Wednesday, October 1, 2014

Flick Pick: The Hunt For Red October

The Hunt For Red October
(Paramount, 1990)

The only truly good movie version of a Tom Clancy novel ever made. As even Clancy agreed when he was alive to ask. (Sorry Harrison, but I'm sure the paychecks took the sting out of that truth.) If only Alec Baldwin didn't have an ego the size of Montana, and hadn't wanted to go do artsy pics, he could have owned the Jack Ryan franchise the way Sean Connery owned James Bond (and, arguably, still does) for the first movies in that series. His later loss was an actual cinematic tragedy, but in this movie, he flat-out is the Jack Ryan that Tom Clancy wrote, in the flesh, and the only one worth watching. The rest of the cast, obviously including Connery in the lead, but also the next fifteen actors after Baldwin, in every part down to one- or two-line throw-away bits, are superb as well.
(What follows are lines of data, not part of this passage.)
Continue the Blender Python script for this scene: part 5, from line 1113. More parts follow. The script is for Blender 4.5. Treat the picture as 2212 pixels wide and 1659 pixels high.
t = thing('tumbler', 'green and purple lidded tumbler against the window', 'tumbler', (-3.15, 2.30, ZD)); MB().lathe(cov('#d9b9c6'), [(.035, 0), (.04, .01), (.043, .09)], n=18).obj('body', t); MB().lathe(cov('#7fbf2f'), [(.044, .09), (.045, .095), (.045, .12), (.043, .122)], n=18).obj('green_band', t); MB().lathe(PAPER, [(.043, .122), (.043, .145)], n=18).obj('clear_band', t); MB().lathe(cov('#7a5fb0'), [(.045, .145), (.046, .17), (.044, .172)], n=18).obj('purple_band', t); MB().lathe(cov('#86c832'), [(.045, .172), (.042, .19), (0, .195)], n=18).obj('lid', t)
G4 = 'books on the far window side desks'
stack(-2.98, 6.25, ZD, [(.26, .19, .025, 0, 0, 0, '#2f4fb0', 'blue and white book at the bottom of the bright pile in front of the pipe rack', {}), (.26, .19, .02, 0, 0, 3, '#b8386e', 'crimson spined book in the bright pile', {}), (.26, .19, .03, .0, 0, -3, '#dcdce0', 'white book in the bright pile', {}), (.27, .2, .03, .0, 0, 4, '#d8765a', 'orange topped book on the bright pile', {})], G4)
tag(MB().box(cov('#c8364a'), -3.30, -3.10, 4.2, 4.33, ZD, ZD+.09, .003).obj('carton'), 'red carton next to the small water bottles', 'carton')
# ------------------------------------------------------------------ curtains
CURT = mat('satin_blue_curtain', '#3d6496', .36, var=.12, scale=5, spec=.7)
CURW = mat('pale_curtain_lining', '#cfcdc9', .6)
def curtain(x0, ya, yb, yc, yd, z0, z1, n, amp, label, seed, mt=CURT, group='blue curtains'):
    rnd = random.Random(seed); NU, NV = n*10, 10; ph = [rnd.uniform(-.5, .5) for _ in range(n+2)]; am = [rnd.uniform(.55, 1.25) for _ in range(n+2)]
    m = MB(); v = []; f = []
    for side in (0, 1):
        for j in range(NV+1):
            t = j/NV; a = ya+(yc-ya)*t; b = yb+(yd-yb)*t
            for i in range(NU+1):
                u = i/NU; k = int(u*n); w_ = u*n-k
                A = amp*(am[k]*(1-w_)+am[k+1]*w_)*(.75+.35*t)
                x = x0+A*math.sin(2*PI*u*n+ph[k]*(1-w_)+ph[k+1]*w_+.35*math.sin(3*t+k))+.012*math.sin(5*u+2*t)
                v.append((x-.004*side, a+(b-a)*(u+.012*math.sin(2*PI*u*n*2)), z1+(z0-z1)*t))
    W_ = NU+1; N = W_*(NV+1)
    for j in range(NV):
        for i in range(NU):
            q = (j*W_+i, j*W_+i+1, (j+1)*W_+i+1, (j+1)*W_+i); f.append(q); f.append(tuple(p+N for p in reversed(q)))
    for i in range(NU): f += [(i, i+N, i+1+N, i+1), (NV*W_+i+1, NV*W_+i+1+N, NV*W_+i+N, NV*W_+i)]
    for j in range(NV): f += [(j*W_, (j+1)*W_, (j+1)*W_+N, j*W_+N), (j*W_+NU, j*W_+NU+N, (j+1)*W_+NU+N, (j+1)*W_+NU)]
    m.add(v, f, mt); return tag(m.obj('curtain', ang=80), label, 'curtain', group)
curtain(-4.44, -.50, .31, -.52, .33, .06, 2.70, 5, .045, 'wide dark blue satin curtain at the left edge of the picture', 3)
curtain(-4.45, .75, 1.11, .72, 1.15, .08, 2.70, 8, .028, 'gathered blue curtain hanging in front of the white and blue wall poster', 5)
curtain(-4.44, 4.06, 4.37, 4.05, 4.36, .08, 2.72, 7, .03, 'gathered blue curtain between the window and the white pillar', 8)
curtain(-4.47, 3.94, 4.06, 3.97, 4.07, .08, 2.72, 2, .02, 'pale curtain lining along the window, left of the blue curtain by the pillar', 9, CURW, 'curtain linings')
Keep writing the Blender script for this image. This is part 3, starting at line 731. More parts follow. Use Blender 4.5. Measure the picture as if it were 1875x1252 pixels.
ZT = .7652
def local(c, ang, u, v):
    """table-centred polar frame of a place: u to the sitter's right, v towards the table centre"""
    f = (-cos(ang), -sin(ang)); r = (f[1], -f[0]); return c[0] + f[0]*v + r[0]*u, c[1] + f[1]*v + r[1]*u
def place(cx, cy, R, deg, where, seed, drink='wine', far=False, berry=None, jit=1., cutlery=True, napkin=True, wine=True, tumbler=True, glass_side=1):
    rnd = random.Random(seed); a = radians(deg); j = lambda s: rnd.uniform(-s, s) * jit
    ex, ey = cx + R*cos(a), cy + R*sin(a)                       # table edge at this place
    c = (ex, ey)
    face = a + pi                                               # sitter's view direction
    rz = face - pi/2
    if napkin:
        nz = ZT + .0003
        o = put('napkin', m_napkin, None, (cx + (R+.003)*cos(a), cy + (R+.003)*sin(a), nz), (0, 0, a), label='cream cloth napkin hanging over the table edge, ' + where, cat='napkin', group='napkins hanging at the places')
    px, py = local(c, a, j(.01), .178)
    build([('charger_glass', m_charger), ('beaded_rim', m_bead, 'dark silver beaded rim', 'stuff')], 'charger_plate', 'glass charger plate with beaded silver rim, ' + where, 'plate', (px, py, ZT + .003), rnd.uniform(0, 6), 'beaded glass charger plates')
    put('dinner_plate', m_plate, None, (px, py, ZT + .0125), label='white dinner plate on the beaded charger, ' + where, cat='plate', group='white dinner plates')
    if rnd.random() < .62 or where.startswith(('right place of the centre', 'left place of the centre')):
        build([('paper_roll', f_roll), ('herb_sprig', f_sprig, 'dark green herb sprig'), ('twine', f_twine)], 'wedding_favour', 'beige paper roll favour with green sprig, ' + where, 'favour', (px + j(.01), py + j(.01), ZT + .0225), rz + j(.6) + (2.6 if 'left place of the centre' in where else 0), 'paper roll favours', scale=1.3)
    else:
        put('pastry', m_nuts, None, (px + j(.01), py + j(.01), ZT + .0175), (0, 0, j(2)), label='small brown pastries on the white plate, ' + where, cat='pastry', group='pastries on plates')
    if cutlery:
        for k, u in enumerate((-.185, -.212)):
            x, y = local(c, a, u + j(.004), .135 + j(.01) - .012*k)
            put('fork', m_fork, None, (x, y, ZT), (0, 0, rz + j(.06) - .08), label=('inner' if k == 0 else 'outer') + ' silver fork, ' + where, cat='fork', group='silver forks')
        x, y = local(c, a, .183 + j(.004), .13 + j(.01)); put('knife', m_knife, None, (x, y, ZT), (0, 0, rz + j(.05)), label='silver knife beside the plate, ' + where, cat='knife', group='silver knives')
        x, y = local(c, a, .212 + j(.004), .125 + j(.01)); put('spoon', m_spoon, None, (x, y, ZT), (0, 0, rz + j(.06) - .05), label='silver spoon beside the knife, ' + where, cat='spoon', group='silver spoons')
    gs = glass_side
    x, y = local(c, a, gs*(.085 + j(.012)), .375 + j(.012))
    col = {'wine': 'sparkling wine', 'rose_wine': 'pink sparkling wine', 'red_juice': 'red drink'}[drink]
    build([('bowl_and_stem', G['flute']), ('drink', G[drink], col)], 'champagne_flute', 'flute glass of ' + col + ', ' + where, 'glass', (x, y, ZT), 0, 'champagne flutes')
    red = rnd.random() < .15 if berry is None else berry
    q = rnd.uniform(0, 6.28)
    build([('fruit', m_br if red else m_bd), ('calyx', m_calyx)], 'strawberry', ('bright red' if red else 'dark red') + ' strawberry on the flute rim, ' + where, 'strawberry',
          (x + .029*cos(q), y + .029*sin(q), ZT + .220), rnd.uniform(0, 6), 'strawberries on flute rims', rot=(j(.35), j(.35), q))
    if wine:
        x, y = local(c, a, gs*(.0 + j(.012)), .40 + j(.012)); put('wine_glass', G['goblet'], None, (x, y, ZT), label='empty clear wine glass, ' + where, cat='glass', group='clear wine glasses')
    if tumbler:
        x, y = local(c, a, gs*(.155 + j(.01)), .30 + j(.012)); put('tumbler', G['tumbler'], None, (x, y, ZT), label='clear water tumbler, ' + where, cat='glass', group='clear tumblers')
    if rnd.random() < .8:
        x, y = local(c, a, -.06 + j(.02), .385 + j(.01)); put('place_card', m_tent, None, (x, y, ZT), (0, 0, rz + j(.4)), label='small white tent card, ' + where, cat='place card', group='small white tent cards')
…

And the screenplay shortened hundreds of pages of novel into a tight and appropriate-length suspenseful action-thriller that set standards without gutting the book, something that wasn't done well on a big movie again until someone let Peter Jackson do Lord Of The Rings. Consequently, the movie was a blockbuster hit, scoring $200+M, and an Oscar for Best Sound Editing. So apropos of the title, you can't have an October without Red October.

1 comment:

  1. Great quote from Christopher Columbus to end it too: “And the sea will grant each man new hope... his sleep brings dreams of home.”